Every time you hold her close you’ll see
(She drives me wild)
You can feel the thrill that’s gonna be
(Gonna spend my time)
Now the future has a guarantee
(Making sure that Saturday’s child is mine)

Seven days of the week made to choose from
But only one is right for me
I know that Saturday’s got what it takes, babe.
I can tell by the way she looks at me.

Friday likes the good life
She’ll take you for a ride now
And Sunday makes a good wife
She wants to be your bride
So I’m in love with Saturday’s child

Influence of the Monkees

I debated on whether to write this or not. When the Monkees are mentioned some people cringe but they have a place in my 5-year-old self…plus how many bands can say that Jimi Hendrix opened up for them… though maybe the worst pairing ever.

While writing this I’m not saying they deserve to be remembered as a top rock group. Not at all but they do need to be recognized for their influence on a couple of generations. They influenced a lot of kids to form bands…mostly because of their weekly prime-time television show and ensuing hit singles. In the 80s they had a big comeback with a tour and massive airplay on MTV… I got to see them then…without Nesmith though.

When I was around 5-6 years old and watched the Monkees in syndication many years after they did the show.  I loved them. I thought WOW… I must be in a band one day. Little did I know that being in a band was not living in a cool place at the beach and having adventures at every turn…not to mention everyone getting along…it doesn’t happen. They had fun songs and influenced me…After I went through the Monkees faze I discovered the Beatles, The Who, Stones, Kinks…anything British but I have a soft spot for some of the old Monkees songs.

The Monkees basically took A Hard Days Night movie humor and made a television show around a life of a mid-sixties rock band. Kids wanted to form bands after seeing them romp around the screen with girls…who wouldn’t want that gig? Michael Stipe from REM is one that states he was influenced by the Monkees.

They were not allowed to play on their first couple of albums…only sing…The Monkees were put together by Bob Rafelson and Bert Schneider for Screen Gems with two real musicians in the band…Michael Nesmith and Peter Tork… Micky Dolenz (he did sing in cover bands before The Monkees) and Davy Jones could sing and act…. and Mickey quickly learned drums.

When news came out that they didn’t play on their albums they were roundly criticized in the 1960s. They fought Don Kershner who controlled what they sang…. and won… The funny thing is many sixties pop bands didn’t play on their records and the Monkees actually started to play their own instruments on their third album (Headquarters)  and writing some songs for every album afterward.

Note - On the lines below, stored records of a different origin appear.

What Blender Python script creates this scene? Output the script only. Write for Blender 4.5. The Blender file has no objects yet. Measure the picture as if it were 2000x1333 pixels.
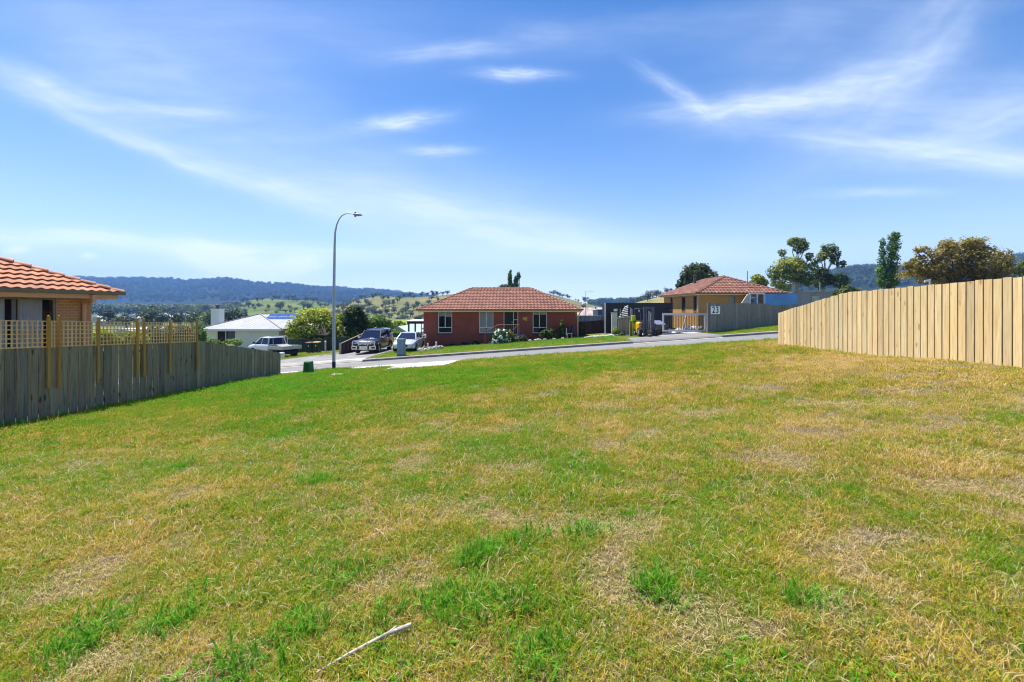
import bpy, bmesh, math, random
import numpy as np
from mathutils import Vector, Matrix, Euler, noise
R = math.radians
random.seed(7); rng = np.random.default_rng(7)
SC = bpy.context.scene
COL = SC.collection
F, EYE, HOR = 885.0, 1.55, 602.0          # focal length in photo pixels, eye height, horizon row
def PX(px, Y): return (px - 1000.0) / F * Y
def PZ(py, Y): return EYE - (py - HOR) / F * Y
def P(px, py, Y): return Vector((PX(px, Y), Y, PZ(py, Y)))

# ------------------------------------------------------------------ terrain
def sm(e0, e1, x):
    t = np.clip((x - e0) / (e1 - e0), 0, 1); return t * t * (3 - 2 * t)
ROAD0, ROAD1 = 24.0, 30.0
def gz(x, y):
    x = np.asarray(x, float); y = np.asarray(y, float)
    yc = np.clip(y, 0, 24)
    a = -(0.0091 * yc + 0.00146 * yc * yc)
    a = a - 0.027 * np.clip(y - 24, 0, 6) - 0.010 * np.clip(y - 30, 0, 15)
    a = a - 6.6 * sm(45, 260, y) + 4.6 * sm(450, 1400, y)
    b = 0.068 * np.clip(x, -28, 45) * (1 - sm(70, 260, y)) * (1 - .6 * sm(45, 200, np.abs(x)))
    z = a + b
    z = z + 0.16 * np.exp(-(((x - 10.2) / 2.6) ** 2 + ((y - 16.6) / 3.0) ** 2))
    z = z - 0.12 * ((y > 23.99) & (y < 30.01))
    return z
def G(x, y): return float(gz(x, y))

# ------------------------------------------------------------------ mesh builder
class MB:
    def __init__(s): s.v = []; s.f = []; s.m = []; s.r = []; s.M = None; s.cur = 0.5
    def add(s, vs, fs, mi=0, r=None):
        o = len(s.v)
        if s.M is not None: vs = [s.M @ Vector(v) for v in vs]
        s.v += [tuple(v) for v in vs]
        for f in fs: s.f.append(tuple(i + o for i in f)); s.m.append(mi); s.r.append(s.cur if r is None else r)
    def box(s, x0, x1, y0, y1, z0, z1, mi=0, r=None):
        s.add([(x0,y0,z0),(x1,y0,z0),(x1,y1,z0),(x0,y1,z0),(x0,y0,z1),(x1,y0,z1),(x1,y1,z1),(x0,y1,z1)],
              [(0,3,2,1),(4,5,6,7),(0,1,5,4),(1,2,6,5),(2,3,7,6),(3,0,4,7)], mi, r)
    def hexa(s, lo, hi, mi=0, r=None):
        n = len(lo); s.add(list(lo) + list(hi), [tuple(range(n))[::-1], tuple(range(n, 2*n))] + [(i, (i+1) % n, n + (i+1) % n, n + i) for i in range(n)], mi, r)
    def cbox(s, c, sx, sy, sz, bev=0.0, mi=0, r=None):
        # box with chamfered vertical edges and top
        x, y, z = c; a, b = sx/2, sy/2; k = bev
        ring = lambda a, b, k, z: [(x-a+k,y-b,z),(x+a-k,y-b,z),(x+a,y-b+k,z),(x+a,y+b-k,z),(x+a-k,y+b,z),(x-a+k,y+b,z),(x-a,y+b-k,z),(x-a,y-b+k,z)]
        if k <= 0: s.box(x-a,x+a,y-b,y+b,z,z+sz,mi,r); return
        rs = [ring(a-k*.6,b-k*.6,k*.7,z), ring(a,b,k,z+k), ring(a,b,k,z+sz-k), ring(a-k*.6,b-k*.6,k*.7,z+sz)]
        s.loft(rs, mi, r)
    def loft(s, rings, mi=0, r=None, caps=True, closed=True):
        n = len(rings[0]); vs = [v for q in rings for v in q]; fs = []
        for i in range(len(rings)-1):
            for j in range(n if closed else n-1):
                k = (j+1) % n; fs.append((i*n+j, i*n+k, (i+1)*n+k, (i+1)*n+j))
        if caps and closed: fs.append(tuple(range(n))[::-1]); fs.append(tuple(range((len(rings)-1)*n, len(rings)*n)))
        s.add(vs, fs, mi, r)
    def tube(s, pts, rad, n=8, mi=0, r=None, caps=True):
        pts = [Vector(p) for p in pts]
        if not hasattr(rad, '__len__'): rad = [rad]*len(pts)
        rings = []; up = None
        for i, p in enumerate(pts):
            d = (pts[min(i+1, len(pts)-1)] - pts[max(i-1, 0)]).normalized()
            if up is None:
                up = Vector((0,0,1)) if abs(d.z) < .9 else Vector((1,0,0))
            a = d.cross(up).normalized(); b = a.cross(d).normalized(); up = b
            rings.append([tuple(p + (a*math.cos(2*math.pi*k/n) + b*math.sin(2*math.pi*k/n))*rad[i]) for k in range(n)])
        s.loft(rings, mi, r, caps)
    def lathe(s, c, prof, axis='z', n=16, mi=0, r=None):
        # prof: (radius, along)
        rings = []
        for q, h in prof:
            ring = []
            for k in range(n):
                a = 2*math.pi*k/n; u, w = q*math.cos(a), q*math.sin(a)
                ring.append({'z': (c[0]+u, c[1]+w, c[2]+h), 'y': (c[0]+u, c[1]+h, c[2]+w), 'x': (c[0]+h, c[1]+u, c[2]+w)}[axis])
            rings.append(ring)
        s.loft(rings, mi, r)
    def prism(s, poly, axis, a0, a1, mi=0, r=None):
        m = {'x': lambda u, w, a: (a, u, w), 'y': lambda u, w, a: (u, a, w), 'z': lambda u, w, a: (u, w, a)}[axis]
        s.hexa([m(u, w, a0) for u, w in poly], [m(u, w, a1) for u, w in poly], mi, r)
    def build(s, name, mats, parent=None, smooth=False, world=True, fix=True):
        if not isinstance(mats, (list, tuple)): mats = [mats]
        me = bpy.data.meshes.new(name)
        vs = s.v
        top = parent
        while top is not None and top.parent is not None: top = top.parent
        if world and top is not None:
            inv = Matrix.LocRotScale(top.location, top.rotation_euler, top.scale).inverted()
            vs = [tuple(inv @ Vector(v)) for v in vs]
        me.from_pydata(vs, [], s.f)
        for m in mats: me.materials.append(m)
        if len(mats) > 1: me.polygons.foreach_set('material_index', s.m)
        a = me.attributes.new('rnd', 'FLOAT', 'FACE'); a.data.foreach_set('value', s.r)
        if fix:
            bm = bmesh.new(); bm.from_mesh(me); bmesh.ops.recalc_face_normals(bm, faces=bm.faces); bm.to_mesh(me); bm.free()
        if smooth:
            me.polygons.foreach_set('use_smooth', [True]*len(me.polygons))
            if smooth != 'all': me.set_sharp_from_angle(angle=R(40))
        me.update()
        o = bpy.data.objects.new(name, me); COL.objects.link(o)
        if parent is not None: o.parent = parent
        return o
def tag(o, label=None, cat=None, group=None, kind=None):
    for k, v in (('label', label), ('category', cat), ('group', group), ('kind', kind)):
        if v: o[k] = v
    return o
def thing(name, label, cat, loc=(0,0,0), rz=0.0, group=None):
    o = bpy.data.objects.new(name, None); COL.objects.link(o); o.empty_display_size = .2
    o.location = loc; o.rotation_euler = (0,0,rz)
    return tag(o, label, cat, group)
def copy_tree(o, parent=None):
    c = o.copy(); COL.objects.link(c); c.parent = parent
    for ch in list(o.children): copy_tree(ch, c)
    return c

# ------------------------------------------------------------------ materials
def newmat(name):
    m = bpy.data.materials.new(name); m.use_nodes = True
    nt = m.node_tree; return m, nt, nt.nodes['Principled BSDF']
def N(nt, t, **kw):
    n = nt.nodes.new(t)
    for k, v in kw.items():
        if k in n.inputs.keys(): n.inputs[k].default_value = v
        else: setattr(n, k, v)
    return n
def L(nt, a, b): nt.links.new(a, b)
def math_(nt, op, a, b=None, c=None, clamp=False):
    n = nt.nodes.new('ShaderNodeMath'); n.operation = op; n.use_clamp = clamp
    for i, v in enumerate((a, b, c)):
        if v is None: continue
        if isinstance(v, (int, float)): n.inputs[i].default_value = v
        else: nt.links.new(v, n.inputs[i])
    return n.outputs[0]
def mixc(nt, f, a, b, mode='MIX'):
    n = nt.nodes.new('ShaderNodeMix'); n.data_type = 'RGBA'; n.blend_type = mode
    for s, v in ((n.inputs[0], f), (n.inputs[6], a), (n.inputs[7], b)):
        if isinstance(v, (int, float)): s.default_value = v
        elif isinstance(v, (tuple, list)): s.default_value = (*v[:3], 1)
        else: nt.links.new(v, s)
    return n.outputs[2]
def ramp(nt, f, stops):
    n = nt.nodes.new('ShaderNodeValToRGB'); e = n.color_ramp.elements
    while len(e) > 1: e.remove(e[-1])
    e[0].position = stops[0][0]; e[0].color = (*stops[0][1], 1)
    for p, c in stops[1:]: q = e.new(p); q.color = (*c, 1)
    nt.links.new(f, n.inputs[0]); return n.outputs[0]
def noise_(nt, vec, scale, detail=3, rough=.55, out=0):
    n = nt.nodes.new('ShaderNodeTexNoise'); n.inputs['Scale'].default_value = scale
    n.inputs['Detail'].default_value = detail; n.inputs['Roughness'].default_value = rough
    if vec is not None: nt.links.new(vec, n.inputs['Vector'])
    return n.outputs[out]
def objco(nt): return nt.nodes.new('ShaderNodeTexCoord').outputs['Object']
def mapv(nt, vec, scale=(1,1,1), rot=(0,0,0), loc=(0,0,0), typ='POINT'):
    n = nt.nodes.new('ShaderNodeMapping'); n.vector_type = typ
    n.inputs['Location'].default_value = loc; n.inputs['Rotation'].default_value = rot; n.inputs['Scale'].default_value = scale
    nt.links.new(vec, n.inputs['Vector']); return n.outputs[0]
def bump(nt, h, strength, dist, bsdf):
    n = nt.nodes.new('ShaderNodeBump'); n.inputs['Strength'].default_value = strength; n.inputs['Distance'].default_value = dist
    nt.links.new(h, n.inputs['Height']); nt.links.new(n.outputs[0], bsdf.inputs['Normal'])
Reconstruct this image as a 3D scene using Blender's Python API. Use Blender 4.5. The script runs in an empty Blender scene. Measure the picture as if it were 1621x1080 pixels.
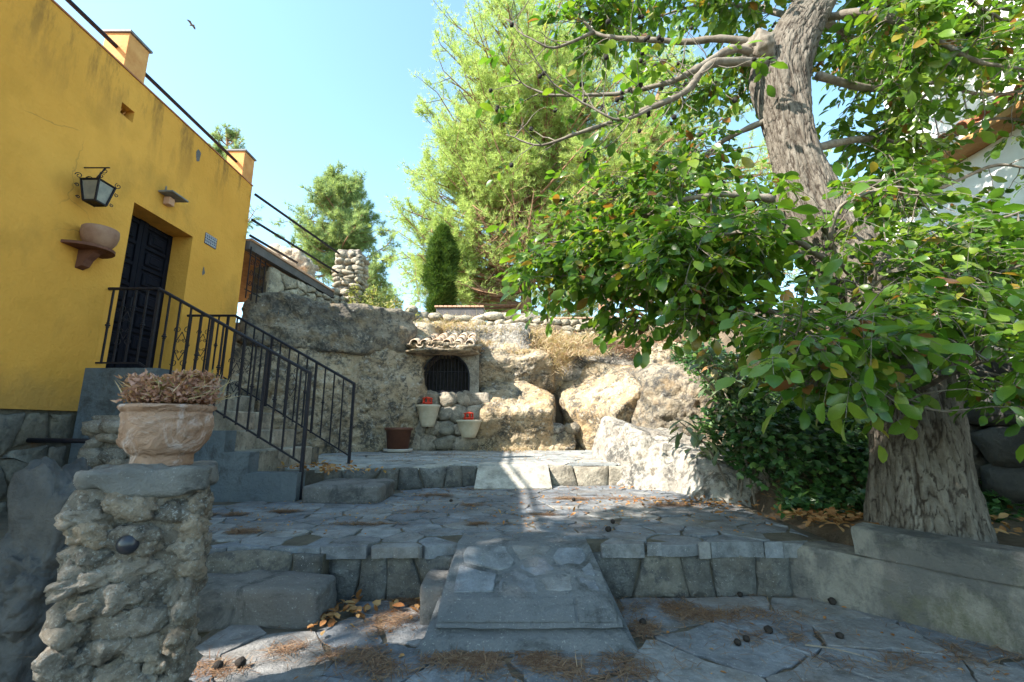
import bpy, math, random
import numpy as np
from mathutils import Vector, Matrix

SC = bpy.context.scene
C = SC.collection
R = np.random.RandomState(7)
random.seed(7)

# ------------------------------------------------------------------ camera
F, U0, V0, PITCH, EYE = 700.0, 810.5, 540.0, math.radians(10.9), 1.10
cam_d = bpy.data.cameras.new('camera')
cam_d.sensor_width = 36.0
cam_d.lens = 36.0 * F / 1621.0
cam_d.clip_start = 0.05
cam_d.clip_end = 2000
cam = bpy.data.objects.new('camera', cam_d)
C.objects.link(cam)
cam.location = (0, 0, EYE)
cam.rotation_euler = (math.radians(90) + PITCH, 0, 0)
SC.camera = cam

# ------------------------------------------------------------------ light
SUN_TO = Vector((-0.95, -0.55, 1.0)).normalized()      # towards the sun
SUN_EL = math.asin(SUN_TO.z)
world = bpy.data.worlds.new('World')
SC.world = world
world.use_nodes = True
wn = world.node_tree
for n in list(wn.nodes):
    wn.nodes.remove(n)
wo = wn.nodes.new('ShaderNodeOutputWorld')
bg = wn.nodes.new('ShaderNodeBackground')
sky = wn.nodes.new('ShaderNodeTexSky')
sky.sky_type = 'NISHITA'
sky.sun_disc = False
sky.sun_elevation = SUN_EL
sky.sun_rotation = math.atan2(SUN_TO.x, SUN_TO.y)
sky.altitude = 500
sky.air_density = 1.0
sky.dust_density = 0.8
sky.ozone_density = 0.4
bg.inputs['Strength'].default_value = 0.15
tint = wn.nodes.new('ShaderNodeMix')
tint.data_type = 'RGBA'; tint.blend_type = 'MULTIPLY'; tint.inputs[0].default_value = 1.0
tint.inputs[7].default_value = (1.0, 1.16, 1.03, 1)
wn.links.new(sky.outputs[0], tint.inputs[6])
wn.links.new(tint.outputs[2], bg.inputs[0])
wn.links.new(bg.outputs[0], wo.inputs[0])
sun_d = bpy.data.lights.new('sun', 'SUN')
sun_d.energy = 5.0
sun_d.angle = math.radians(0.53)
sun_d.color = (1.0, 0.93, 0.82)
sun = bpy.data.objects.new('sun', sun_d)
C.objects.link(sun)
sun.rotation_euler = SUN_TO.to_track_quat('Z', 'Y').to_euler()
SC.view_settings.view_transform = 'Standard'
SC.view_settings.look = 'None'
SC.view_settings.gamma = 1.0
SC.view_settings.exposure = 1.8
SC.view_settings.use_curve_mapping = False

# ------------------------------------------------------------------ helpers
CP, SP = math.cos(PITCH), math.sin(PITCH)


def W(u, v, Y):
    """the point at distance Y ahead that the photograph shows at pixel u, v"""
    xv, yv = (u - U0) / F, (V0 - v) / F
    up, fw = SP + yv * CP, CP - yv * SP
    return np.array([xv / fw * Y, Y, EYE + up / fw * Y])


def proj(P):
    P = np.asarray(P, float)
    x, y, z = P[..., 0], P[..., 1], P[..., 2] - EYE
    fz = y * CP + z * SP
    uy = -y * SP + z * CP
    return U0 + F * x / fz, V0 - F * uy / fz, fz


def _h(ix, iy, iz, s=0):
    n = (ix.astype(np.int64) * 73856093) ^ (iy.astype(np.int64) * 19349663) ^ (iz.astype(np.int64) * 83492791) ^ (s * 2654435761)
    n &= 0xffffffff
    n = ((n ^ (n >> 15)) * 2246822519) & 0xffffffff
    n = ((n ^ (n >> 13)) * 3266489917) & 0xffffffff
    n ^= n >> 16
    return n / 4294967295.0


def vnoise(P, s=0):
    P = np.asarray(P, float)
    f = np.floor(P)
    t = P - f
    t = t * t * t * (t * (t * 6 - 15) + 10)
    i = f.astype(np.int64)
    out = 0
    for a in (0, 1):
        for b in (0, 1):
            for c in (0, 1):
                w = (t[:, 0] if a else 1 - t[:, 0]) * (t[:, 1] if b else 1 - t[:, 1]) * (t[:, 2] if c else 1 - t[:, 2])
                out = out + w * _h(i[:, 0] + a, i[:, 1] + b, i[:, 2] + c, s)
    return out * 2 - 1


def fbm(P, octs=4, s=0, gain=0.5):
    P = np.asarray(P, float)
    o, a, f = 0, 1.0, 1.0
    for k in range(octs):
        o = o + a * vnoise(P * f + 17.3 * k, s + k)
        a *= gain
        f *= 2.03
    return o


def worley(P, s=0):
    P = np.asarray(P, float)
    i = np.floor(P).astype(np.int64)
    best = np.full(len(P), 9.0)
    sec = np.full(len(P), 9.0)
    for a in (-1, 0, 1):
        for b in (-1, 0, 1):
            for c in (-1, 0, 1):
                j = i + np.array([a, b, c])
                q = np.stack([_h(j[:, 0], j[:, 1], j[:, 2], s + k) for k in (1, 2, 3)], 1) + j
                d = np.linalg.norm(P - q, axis=1)
                sec = np.minimum(sec, np.maximum(best, d))
                best = np.minimum(best, d)
    return best, sec


def tag(o, label=None, cat=None, group=None, kind=None):
    if label: o['label'] = label
    if cat: o['category'] = cat
    if group: o['group'] = group
    if kind: o['kind'] = kind
    return o


def thing(name, loc, label, cat, group=None):
    o = bpy.data.objects.new(name, None)
    o.empty_display_size = 0.1
    C.objects.link(o)
    o.location = loc
    return tag(o, label, cat, group)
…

In the second season of their tv show they started to gain more control there also… Some of those last episodes are very pot influenced…especially the episode called “The Frodis Caper”… The episodes started to get surreal and break the fourth wall…the second season is worth a watch…all of them are fun but the 1st season is more formulaic.

HEAD The Movie…they made a trip movie called Head that Jack Nicholson helped to write… Personally, I like it but I like 60s movies like this. The one song that stands out is The Porpoise Song. The movie tears down the Monkee myth… One song/chant is the “Ditty Diego “… The first lines are “Hey, hey, we are the Monkees You know we love to please A manufactured image With no philosophies“…They didn’t take themselves seriously at all…they knew where they were at as far as a band goes. When they made the movie they knew it would destroy their image…that was the point.

I do still like some songs by them…anything wrote by Michael Nesmith (famous also for Elephant Parts), Pleasant Valley Sunday, Randy Scouse Git, Steppin Stone and Saturday’s Child.

All in all, they ended up singing and playing on some of the best-known sixties pop-rock hits….plus they drove one of those cool sixties tv cars…the Monkeemobile.